━━ RECORDS TO USE

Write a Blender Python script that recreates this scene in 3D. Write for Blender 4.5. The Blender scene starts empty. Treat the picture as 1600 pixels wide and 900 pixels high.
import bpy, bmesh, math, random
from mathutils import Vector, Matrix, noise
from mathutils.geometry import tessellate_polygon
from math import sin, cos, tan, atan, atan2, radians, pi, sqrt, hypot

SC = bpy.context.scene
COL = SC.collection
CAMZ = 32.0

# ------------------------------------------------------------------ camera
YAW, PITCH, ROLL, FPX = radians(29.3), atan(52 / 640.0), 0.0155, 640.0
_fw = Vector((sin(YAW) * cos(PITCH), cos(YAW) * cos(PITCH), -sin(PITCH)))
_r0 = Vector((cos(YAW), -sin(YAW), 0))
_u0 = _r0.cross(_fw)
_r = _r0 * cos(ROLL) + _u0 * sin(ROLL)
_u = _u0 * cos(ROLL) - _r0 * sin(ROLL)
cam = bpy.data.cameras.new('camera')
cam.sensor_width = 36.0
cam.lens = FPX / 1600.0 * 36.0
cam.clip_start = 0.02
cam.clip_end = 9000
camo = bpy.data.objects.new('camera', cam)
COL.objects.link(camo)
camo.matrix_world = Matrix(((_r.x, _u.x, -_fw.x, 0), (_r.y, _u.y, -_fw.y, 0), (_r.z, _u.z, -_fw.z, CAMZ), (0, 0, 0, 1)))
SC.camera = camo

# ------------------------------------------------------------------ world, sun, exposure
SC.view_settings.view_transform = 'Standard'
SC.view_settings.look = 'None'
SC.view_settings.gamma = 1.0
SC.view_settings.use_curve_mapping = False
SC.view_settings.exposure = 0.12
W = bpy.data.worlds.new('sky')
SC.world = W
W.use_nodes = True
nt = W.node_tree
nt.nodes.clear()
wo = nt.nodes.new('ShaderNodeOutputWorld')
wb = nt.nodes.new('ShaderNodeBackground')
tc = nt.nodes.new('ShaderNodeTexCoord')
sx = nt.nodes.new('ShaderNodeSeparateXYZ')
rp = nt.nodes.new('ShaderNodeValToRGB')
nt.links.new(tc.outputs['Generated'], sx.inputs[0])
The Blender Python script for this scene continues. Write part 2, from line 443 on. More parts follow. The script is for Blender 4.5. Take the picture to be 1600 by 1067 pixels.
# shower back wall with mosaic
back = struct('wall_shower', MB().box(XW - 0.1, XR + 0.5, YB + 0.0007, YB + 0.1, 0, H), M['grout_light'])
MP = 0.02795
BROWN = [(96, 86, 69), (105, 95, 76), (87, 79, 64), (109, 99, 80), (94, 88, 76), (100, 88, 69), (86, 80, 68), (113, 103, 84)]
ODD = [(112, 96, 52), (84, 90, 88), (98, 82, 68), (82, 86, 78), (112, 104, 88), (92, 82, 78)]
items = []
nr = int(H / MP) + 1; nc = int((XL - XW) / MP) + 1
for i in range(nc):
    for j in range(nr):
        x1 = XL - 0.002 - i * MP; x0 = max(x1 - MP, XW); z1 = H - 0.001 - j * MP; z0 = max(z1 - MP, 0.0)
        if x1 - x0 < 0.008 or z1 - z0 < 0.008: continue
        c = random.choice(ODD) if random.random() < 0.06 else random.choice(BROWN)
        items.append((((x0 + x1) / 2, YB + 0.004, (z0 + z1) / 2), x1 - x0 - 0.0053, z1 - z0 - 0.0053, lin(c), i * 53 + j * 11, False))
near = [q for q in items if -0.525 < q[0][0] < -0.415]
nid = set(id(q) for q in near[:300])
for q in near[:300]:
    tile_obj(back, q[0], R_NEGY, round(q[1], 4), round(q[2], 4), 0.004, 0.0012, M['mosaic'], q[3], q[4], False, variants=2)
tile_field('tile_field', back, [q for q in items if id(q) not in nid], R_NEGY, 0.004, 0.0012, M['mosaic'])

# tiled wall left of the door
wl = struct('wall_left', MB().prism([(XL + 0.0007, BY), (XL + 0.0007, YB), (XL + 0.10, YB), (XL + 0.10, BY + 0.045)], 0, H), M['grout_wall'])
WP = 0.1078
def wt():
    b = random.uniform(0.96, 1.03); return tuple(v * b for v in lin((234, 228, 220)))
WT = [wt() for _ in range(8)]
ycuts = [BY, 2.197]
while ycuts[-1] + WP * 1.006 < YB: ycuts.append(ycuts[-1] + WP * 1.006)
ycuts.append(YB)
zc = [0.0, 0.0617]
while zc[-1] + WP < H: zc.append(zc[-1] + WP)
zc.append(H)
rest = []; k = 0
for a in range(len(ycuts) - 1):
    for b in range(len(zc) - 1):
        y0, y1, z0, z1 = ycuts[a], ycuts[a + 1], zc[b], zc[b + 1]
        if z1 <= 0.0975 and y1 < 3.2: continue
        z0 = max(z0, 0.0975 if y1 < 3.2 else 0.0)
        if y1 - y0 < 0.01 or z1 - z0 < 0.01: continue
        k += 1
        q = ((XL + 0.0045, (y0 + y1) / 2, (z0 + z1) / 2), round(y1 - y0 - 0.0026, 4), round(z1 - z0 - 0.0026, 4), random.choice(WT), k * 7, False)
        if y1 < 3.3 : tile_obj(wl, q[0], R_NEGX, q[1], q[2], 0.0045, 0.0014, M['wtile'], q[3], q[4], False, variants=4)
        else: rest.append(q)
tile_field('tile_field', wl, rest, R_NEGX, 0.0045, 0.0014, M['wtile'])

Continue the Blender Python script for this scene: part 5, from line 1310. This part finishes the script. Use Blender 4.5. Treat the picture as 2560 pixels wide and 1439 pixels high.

━━━━
━━ RECORDS TO USE

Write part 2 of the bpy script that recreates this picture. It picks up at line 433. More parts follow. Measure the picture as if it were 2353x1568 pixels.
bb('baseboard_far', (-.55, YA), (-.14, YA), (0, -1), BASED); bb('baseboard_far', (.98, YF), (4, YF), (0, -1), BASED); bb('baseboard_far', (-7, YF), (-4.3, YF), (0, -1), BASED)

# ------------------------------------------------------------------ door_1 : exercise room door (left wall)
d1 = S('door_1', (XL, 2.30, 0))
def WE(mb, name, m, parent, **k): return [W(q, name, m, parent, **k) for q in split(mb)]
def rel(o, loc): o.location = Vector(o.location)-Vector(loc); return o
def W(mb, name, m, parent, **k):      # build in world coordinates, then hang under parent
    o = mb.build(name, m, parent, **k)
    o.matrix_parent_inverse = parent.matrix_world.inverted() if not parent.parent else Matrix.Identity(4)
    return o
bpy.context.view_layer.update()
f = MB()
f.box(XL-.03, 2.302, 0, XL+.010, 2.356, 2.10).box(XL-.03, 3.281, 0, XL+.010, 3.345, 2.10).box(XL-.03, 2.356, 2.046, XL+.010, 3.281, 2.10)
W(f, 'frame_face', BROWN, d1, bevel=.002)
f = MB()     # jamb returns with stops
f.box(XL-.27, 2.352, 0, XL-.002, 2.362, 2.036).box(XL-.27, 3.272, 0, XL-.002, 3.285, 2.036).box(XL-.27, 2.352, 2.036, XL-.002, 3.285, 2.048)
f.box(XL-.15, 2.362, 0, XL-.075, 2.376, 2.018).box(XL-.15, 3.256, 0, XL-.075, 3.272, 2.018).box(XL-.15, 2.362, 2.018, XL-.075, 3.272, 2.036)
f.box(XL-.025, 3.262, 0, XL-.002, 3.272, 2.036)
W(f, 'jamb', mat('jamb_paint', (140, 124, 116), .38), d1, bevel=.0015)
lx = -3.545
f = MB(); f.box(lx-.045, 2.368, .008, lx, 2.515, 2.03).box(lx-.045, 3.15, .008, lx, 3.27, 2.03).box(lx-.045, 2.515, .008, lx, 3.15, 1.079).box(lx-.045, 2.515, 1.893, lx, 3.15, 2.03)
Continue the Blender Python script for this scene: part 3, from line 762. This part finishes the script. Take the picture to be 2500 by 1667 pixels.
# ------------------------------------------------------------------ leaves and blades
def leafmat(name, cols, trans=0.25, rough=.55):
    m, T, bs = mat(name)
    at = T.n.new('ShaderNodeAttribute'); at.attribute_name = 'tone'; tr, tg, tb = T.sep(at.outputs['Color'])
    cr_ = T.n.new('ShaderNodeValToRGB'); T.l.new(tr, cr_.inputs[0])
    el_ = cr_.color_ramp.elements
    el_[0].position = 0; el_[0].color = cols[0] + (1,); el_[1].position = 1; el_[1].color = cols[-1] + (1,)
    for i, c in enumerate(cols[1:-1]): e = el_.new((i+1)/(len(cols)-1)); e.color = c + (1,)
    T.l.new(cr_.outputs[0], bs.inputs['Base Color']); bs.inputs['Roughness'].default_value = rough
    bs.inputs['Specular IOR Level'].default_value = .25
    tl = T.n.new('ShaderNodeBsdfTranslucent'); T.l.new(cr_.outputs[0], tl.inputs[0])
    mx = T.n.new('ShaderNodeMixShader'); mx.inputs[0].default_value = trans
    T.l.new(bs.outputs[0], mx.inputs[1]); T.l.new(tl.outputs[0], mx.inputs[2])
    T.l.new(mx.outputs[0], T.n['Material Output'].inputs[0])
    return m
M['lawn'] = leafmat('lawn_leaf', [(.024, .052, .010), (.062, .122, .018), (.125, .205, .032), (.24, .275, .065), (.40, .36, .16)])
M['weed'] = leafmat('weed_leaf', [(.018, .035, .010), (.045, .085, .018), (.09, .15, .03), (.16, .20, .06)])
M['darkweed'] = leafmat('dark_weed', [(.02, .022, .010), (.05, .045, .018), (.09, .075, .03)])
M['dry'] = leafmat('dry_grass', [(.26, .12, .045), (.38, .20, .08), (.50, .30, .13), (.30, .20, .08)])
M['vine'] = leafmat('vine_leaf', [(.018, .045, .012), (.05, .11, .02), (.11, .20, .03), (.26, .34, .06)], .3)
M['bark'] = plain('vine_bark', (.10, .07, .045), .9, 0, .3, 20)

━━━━
━━ RECORDS TO USE

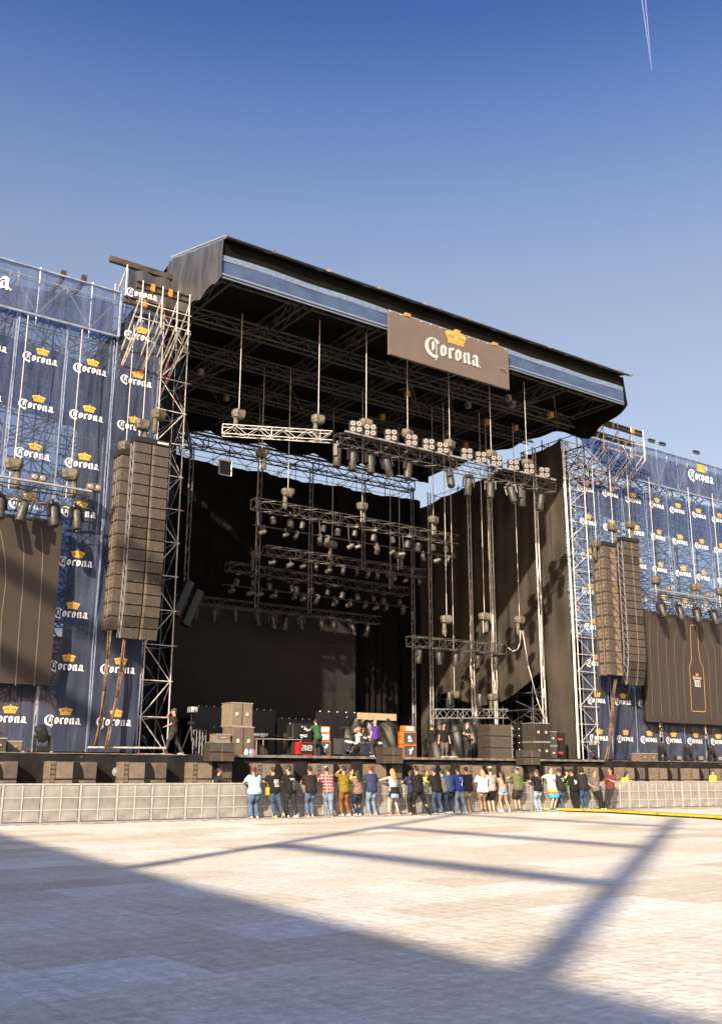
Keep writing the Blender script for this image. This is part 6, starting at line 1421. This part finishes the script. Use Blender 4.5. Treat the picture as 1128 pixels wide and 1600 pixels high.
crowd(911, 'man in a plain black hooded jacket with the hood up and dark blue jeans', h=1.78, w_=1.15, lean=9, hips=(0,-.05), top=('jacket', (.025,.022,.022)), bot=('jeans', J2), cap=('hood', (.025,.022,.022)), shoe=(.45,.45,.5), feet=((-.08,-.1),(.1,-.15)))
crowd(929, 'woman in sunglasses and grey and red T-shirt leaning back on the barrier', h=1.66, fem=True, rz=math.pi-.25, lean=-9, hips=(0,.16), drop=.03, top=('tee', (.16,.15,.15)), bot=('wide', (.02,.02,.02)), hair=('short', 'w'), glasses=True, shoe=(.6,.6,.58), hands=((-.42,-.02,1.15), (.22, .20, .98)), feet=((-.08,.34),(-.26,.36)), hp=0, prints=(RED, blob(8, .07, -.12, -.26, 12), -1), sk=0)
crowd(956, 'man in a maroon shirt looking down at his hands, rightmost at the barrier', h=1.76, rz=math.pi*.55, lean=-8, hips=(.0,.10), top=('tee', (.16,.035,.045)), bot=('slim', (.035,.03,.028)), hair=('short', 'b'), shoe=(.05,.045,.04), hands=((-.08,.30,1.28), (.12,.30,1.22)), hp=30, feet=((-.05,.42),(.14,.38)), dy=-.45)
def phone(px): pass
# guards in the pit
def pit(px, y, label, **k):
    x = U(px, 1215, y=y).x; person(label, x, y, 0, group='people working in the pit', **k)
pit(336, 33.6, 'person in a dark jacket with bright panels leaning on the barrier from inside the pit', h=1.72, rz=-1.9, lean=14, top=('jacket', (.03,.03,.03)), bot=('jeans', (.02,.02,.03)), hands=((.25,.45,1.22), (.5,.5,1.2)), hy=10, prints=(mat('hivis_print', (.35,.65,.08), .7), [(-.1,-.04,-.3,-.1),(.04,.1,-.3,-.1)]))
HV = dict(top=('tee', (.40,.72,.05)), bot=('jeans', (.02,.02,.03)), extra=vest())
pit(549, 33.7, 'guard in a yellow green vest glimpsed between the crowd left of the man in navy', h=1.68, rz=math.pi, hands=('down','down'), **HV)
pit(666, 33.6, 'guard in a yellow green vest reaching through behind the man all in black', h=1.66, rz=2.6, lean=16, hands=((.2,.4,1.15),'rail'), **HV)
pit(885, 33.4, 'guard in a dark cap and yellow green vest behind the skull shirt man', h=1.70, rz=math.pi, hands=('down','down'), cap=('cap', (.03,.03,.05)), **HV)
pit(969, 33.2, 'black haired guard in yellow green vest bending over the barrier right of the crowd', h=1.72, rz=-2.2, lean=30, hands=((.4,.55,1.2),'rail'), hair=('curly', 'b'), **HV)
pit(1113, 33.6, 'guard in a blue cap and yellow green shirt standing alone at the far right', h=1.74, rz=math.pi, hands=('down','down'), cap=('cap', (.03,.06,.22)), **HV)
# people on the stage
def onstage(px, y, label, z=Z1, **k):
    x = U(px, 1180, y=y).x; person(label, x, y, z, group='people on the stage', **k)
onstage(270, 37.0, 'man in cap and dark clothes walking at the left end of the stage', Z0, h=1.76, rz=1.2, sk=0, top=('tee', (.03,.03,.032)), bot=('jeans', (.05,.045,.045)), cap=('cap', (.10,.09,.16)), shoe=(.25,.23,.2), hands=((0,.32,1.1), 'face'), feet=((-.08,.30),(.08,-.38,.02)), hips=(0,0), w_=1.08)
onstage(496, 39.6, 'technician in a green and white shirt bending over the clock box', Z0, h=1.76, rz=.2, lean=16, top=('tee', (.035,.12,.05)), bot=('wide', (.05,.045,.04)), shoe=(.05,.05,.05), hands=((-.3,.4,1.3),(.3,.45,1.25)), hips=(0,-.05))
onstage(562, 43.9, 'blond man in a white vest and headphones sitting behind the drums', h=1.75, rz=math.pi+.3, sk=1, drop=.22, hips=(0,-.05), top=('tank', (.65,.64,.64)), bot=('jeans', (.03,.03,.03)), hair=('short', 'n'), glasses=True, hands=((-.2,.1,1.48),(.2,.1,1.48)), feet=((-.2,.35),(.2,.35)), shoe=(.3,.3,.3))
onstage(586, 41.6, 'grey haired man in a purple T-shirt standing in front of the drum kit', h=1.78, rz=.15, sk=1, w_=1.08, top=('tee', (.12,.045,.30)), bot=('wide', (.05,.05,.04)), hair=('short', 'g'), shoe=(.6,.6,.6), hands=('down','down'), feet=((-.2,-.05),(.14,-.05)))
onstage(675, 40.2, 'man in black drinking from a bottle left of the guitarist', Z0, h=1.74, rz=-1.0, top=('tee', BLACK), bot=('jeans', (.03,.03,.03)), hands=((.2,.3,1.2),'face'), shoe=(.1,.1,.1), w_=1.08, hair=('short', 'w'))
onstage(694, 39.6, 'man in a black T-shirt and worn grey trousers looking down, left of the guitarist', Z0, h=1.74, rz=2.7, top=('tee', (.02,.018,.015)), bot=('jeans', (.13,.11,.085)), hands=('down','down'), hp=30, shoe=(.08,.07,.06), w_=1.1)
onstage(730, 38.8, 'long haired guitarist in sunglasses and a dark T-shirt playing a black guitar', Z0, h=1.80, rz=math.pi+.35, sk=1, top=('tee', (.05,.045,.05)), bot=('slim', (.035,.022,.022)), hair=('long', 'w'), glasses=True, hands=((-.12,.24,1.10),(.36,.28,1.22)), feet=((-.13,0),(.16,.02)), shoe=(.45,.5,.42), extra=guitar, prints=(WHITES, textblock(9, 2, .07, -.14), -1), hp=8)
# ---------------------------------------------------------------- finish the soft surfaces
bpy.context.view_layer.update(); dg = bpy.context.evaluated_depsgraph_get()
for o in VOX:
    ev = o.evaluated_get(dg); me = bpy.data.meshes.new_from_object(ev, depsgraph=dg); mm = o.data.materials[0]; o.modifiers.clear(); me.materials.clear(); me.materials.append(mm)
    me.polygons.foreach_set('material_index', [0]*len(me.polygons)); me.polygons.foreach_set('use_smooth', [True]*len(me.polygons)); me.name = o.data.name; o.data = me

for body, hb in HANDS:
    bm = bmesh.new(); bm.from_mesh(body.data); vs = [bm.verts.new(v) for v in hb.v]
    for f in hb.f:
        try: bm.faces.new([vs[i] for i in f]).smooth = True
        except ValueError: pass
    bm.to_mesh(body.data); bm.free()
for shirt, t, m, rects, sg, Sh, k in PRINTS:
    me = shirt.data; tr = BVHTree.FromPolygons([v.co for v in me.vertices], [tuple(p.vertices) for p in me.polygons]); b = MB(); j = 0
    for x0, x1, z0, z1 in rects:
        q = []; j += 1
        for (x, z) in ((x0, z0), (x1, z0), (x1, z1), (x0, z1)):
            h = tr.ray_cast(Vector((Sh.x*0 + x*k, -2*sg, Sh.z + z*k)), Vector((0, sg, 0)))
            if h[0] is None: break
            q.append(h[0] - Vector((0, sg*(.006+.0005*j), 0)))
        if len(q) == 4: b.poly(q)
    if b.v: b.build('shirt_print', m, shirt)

━━━━

■ **WHAT THE EXERCISE ASKS**
Produce only the lines from the line containing "Write a Blender" through the line containing "CAMZ = 32.0", inclusive of both, exactly as they stand in the entries above.

■ **WRITTEN SOLUTION**
Write a Blender Python script that recreates this scene in 3D. Write for Blender 4.5. The Blender scene starts empty. Treat the picture as 1600 pixels wide and 900 pixels high.
import bpy, bmesh, math, random
from mathutils import Vector, Matrix, noise
from mathutils.geometry import tessellate_polygon
from math import sin, cos, tan, atan, atan2, radians, pi, sqrt, hypot

SC = bpy.context.scene
COL = SC.collection
CAMZ = 32.0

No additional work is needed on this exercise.